What you have to do =
Write the material out again exactly.

Collected data =

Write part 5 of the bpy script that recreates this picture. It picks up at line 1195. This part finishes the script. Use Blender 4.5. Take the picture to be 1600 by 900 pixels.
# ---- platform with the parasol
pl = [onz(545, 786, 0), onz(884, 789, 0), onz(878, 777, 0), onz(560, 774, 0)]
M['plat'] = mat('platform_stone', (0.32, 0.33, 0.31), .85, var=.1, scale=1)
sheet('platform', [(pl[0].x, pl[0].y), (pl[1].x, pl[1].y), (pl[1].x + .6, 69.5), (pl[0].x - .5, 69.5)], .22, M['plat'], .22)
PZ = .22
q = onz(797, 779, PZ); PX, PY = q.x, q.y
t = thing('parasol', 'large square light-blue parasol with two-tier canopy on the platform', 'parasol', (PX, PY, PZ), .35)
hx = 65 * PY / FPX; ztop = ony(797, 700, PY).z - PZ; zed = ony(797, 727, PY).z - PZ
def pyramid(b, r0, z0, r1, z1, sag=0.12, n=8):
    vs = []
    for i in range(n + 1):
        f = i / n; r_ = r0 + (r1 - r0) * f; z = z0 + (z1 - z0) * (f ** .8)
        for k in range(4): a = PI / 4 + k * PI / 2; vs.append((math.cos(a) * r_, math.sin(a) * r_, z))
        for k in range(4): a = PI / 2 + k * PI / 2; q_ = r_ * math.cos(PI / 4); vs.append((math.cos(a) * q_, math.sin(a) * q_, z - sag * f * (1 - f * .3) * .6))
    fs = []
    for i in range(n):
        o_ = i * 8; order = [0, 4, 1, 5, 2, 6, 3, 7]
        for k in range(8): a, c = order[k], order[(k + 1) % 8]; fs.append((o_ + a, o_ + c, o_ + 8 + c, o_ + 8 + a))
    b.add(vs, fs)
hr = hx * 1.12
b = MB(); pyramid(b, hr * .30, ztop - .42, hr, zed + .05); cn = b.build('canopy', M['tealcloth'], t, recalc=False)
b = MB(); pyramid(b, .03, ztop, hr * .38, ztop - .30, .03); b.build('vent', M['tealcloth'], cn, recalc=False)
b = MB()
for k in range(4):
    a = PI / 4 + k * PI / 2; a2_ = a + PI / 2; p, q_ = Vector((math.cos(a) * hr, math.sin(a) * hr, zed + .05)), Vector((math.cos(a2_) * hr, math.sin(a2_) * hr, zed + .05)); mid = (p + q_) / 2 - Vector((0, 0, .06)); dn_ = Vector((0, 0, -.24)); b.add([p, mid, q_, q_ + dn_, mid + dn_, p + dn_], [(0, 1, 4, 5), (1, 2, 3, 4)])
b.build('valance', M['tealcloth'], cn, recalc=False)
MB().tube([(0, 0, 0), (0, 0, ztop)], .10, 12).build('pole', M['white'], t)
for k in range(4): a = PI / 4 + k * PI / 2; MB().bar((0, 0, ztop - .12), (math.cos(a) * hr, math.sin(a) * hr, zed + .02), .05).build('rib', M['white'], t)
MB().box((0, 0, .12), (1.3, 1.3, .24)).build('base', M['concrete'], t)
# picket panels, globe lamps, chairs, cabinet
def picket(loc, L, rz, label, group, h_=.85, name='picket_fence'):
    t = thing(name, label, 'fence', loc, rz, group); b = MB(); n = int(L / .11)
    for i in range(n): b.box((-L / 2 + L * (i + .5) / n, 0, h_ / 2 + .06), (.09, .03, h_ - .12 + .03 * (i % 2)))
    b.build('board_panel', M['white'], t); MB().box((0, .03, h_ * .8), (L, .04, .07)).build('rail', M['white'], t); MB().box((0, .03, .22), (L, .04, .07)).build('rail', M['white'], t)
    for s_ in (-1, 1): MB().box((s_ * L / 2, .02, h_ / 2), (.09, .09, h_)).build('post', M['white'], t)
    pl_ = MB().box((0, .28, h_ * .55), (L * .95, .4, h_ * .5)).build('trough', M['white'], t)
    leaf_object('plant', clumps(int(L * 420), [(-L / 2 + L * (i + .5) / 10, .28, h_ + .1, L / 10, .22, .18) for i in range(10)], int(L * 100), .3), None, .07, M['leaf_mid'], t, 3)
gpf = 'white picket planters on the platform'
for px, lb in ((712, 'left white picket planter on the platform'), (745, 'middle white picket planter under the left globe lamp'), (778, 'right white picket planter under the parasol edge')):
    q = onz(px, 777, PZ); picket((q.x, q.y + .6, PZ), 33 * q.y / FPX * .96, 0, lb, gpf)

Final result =
Write part 5 of the bpy script that recreates this picture. It picks up at line 1195. This part finishes the script. Use Blender 4.5. Take the picture to be 1600 by 900 pixels.
# ---- platform with the parasol
pl = [onz(545, 786, 0), onz(884, 789, 0), onz(878, 777, 0), onz(560, 774, 0)]
M['plat'] = mat('platform_stone', (0.32, 0.33, 0.31), .85, var=.1, scale=1)
sheet('platform', [(pl[0].x, pl[0].y), (pl[1].x, pl[1].y), (pl[1].x + .6, 69.5), (pl[0].x - .5, 69.5)], .22, M['plat'], .22)
PZ = .22
q = onz(797, 779, PZ); PX, PY = q.x, q.y
t = thing('parasol', 'large square light-blue parasol with two-tier canopy on the platform', 'parasol', (PX, PY, PZ), .35)
hx = 65 * PY / FPX; ztop = ony(797, 700, PY).z - PZ; zed = ony(797, 727, PY).z - PZ
def pyramid(b, r0, z0, r1, z1, sag=0.12, n=8):
    vs = []
    for i in range(n + 1):
        f = i / n; r_ = r0 + (r1 - r0) * f; z = z0 + (z1 - z0) * (f ** .8)
        for k in range(4): a = PI / 4 + k * PI / 2; vs.append((math.cos(a) * r_, math.sin(a) * r_, z))
        for k in range(4): a = PI / 2 + k * PI / 2; q_ = r_ * math.cos(PI / 4); vs.append((math.cos(a) * q_, math.sin(a) * q_, z - sag * f * (1 - f * .3) * .6))
    fs = []
    for i in range(n):
        o_ = i * 8; order = [0, 4, 1, 5, 2, 6, 3, 7]
        for k in range(8): a, c = order[k], order[(k + 1) % 8]; fs.append((o_ + a, o_ + c, o_ + 8 + c, o_ + 8 + a))
    b.add(vs, fs)
hr = hx * 1.12
b = MB(); pyramid(b, hr * .30, ztop - .42, hr, zed + .05); cn = b.build('canopy', M['tealcloth'], t, recalc=False)
b = MB(); pyramid(b, .03, ztop, hr * .38, ztop - .30, .03); b.build('vent', M['tealcloth'], cn, recalc=False)
b = MB()
for k in range(4):
    a = PI / 4 + k * PI / 2; a2_ = a + PI / 2; p, q_ = Vector((math.cos(a) * hr, math.sin(a) * hr, zed + .05)), Vector((math.cos(a2_) * hr, math.sin(a2_) * hr, zed + .05)); mid = (p + q_) / 2 - Vector((0, 0, .06)); dn_ = Vector((0, 0, -.24)); b.add([p, mid, q_, q_ + dn_, mid + dn_, p + dn_], [(0, 1, 4, 5), (1, 2, 3, 4)])
b.build('valance', M['tealcloth'], cn, recalc=False)
MB().tube([(0, 0, 0), (0, 0, ztop)], .10, 12).build('pole', M['white'], t)
for k in range(4): a = PI / 4 + k * PI / 2; MB().bar((0, 0, ztop - .12), (math.cos(a) * hr, math.sin(a) * hr, zed + .02), .05).build('rib', M['white'], t)
MB().box((0, 0, .12), (1.3, 1.3, .24)).build('base', M['concrete'], t)
# picket panels, globe lamps, chairs, cabinet
def picket(loc, L, rz, label, group, h_=.85, name='picket_fence'):
    t = thing(name, label, 'fence', loc, rz, group); b = MB(); n = int(L / .11)
    for i in range(n): b.box((-L / 2 + L * (i + .5) / n, 0, h_ / 2 + .06), (.09, .03, h_ - .12 + .03 * (i % 2)))
    b.build('board_panel', M['white'], t); MB().box((0, .03, h_ * .8), (L, .04, .07)).build('rail', M['white'], t); MB().box((0, .03, .22), (L, .04, .07)).build('rail', M['white'], t)
    for s_ in (-1, 1): MB().box((s_ * L / 2, .02, h_ / 2), (.09, .09, h_)).build('post', M['white'], t)
    pl_ = MB().box((0, .28, h_ * .55), (L * .95, .4, h_ * .5)).build('trough', M['white'], t)
    leaf_object('plant', clumps(int(L * 420), [(-L / 2 + L * (i + .5) / 10, .28, h_ + .1, L / 10, .22, .18) for i in range(10)], int(L * 100), .3), None, .07, M['leaf_mid'], t, 3)
gpf = 'white picket planters on the platform'
for px, lb in ((712, 'left white picket planter on the platform'), (745, 'middle white picket planter under the left globe lamp'), (778, 'right white picket planter under the parasol edge')):
    q = onz(px, 777, PZ); picket((q.x, q.y + .6, PZ), 33 * q.y / FPX * .96, 0, lb, gpf)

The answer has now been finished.